Saturday, November 16, 2013

The Mundane...

My Lord,

Good morning and thank you.

Yesterday was pure peace.

I love you and I keep thinking about how you've changed my life.  I deeply and truly have a desire to study your word and spend time with you.  I still question, "How can that be?"  Silly me...wanting to know the answer...

I was reflecting upon my walk with you and I cried.  I want to be your faithful disciple and I want to be free from anything that has a stronghold on my mind.  I need you to reveal it to me if I'm being completely stubborn and holding tight to anything that is keeping me from being available to you!

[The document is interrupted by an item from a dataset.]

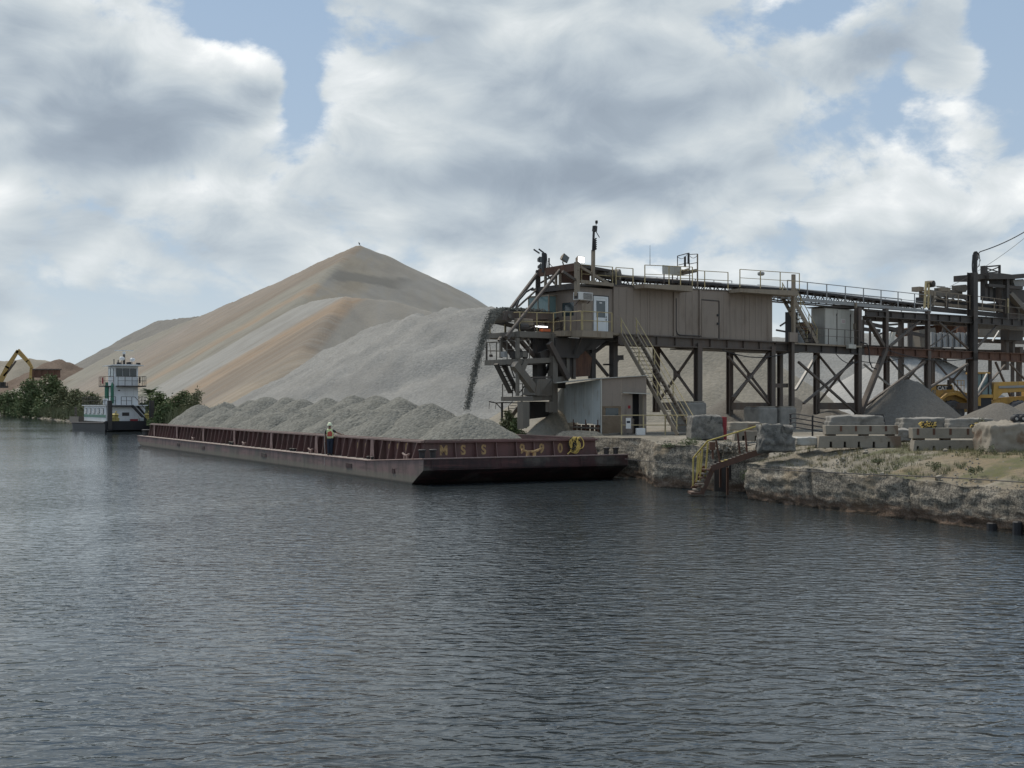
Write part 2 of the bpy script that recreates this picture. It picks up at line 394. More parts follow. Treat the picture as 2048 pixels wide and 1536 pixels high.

We are studying Gideon and it is so profound and so intense.  There are many, many questions for personal reflection.  I keep staring at them waiting for an answer to surface.  And then, there are times when I skip over the question and come back to it at a later date hoping for clarity.

I know that there are things in my life that I quickly gloss over and oftentimes take for granted.  My Lord, help me to see you in those places...in the mundane task.  Please help me to be fully aware of your presence and to clearly hear from you.  I don't want my pride to interfere with your will.  I want your best!

Gideon was timid, insecure and fearful and those same characteristics still lay dormant in me at times.  I am fully trusting in you in every area of my life...but this old will of mine is still inside of me.  I still cannot fathom the Holy Spirit dwelling inside of me, but I know it's true because of the life that I now live and the passion and longing I hold to be a lifetime servant of yours.

Not only that, I simply cannot keep quiet about who you are and how anyone who does not know you can have the same peace, joy and contentment.  All of your promises...although I feel as though they are only for me....that your scriptures speak directly to my heart, soul and spirit...they are indeed available to ALL who believe.

Father, keep me as the apple of your hide...hide me in the shadow of your wings.  All the days of my life.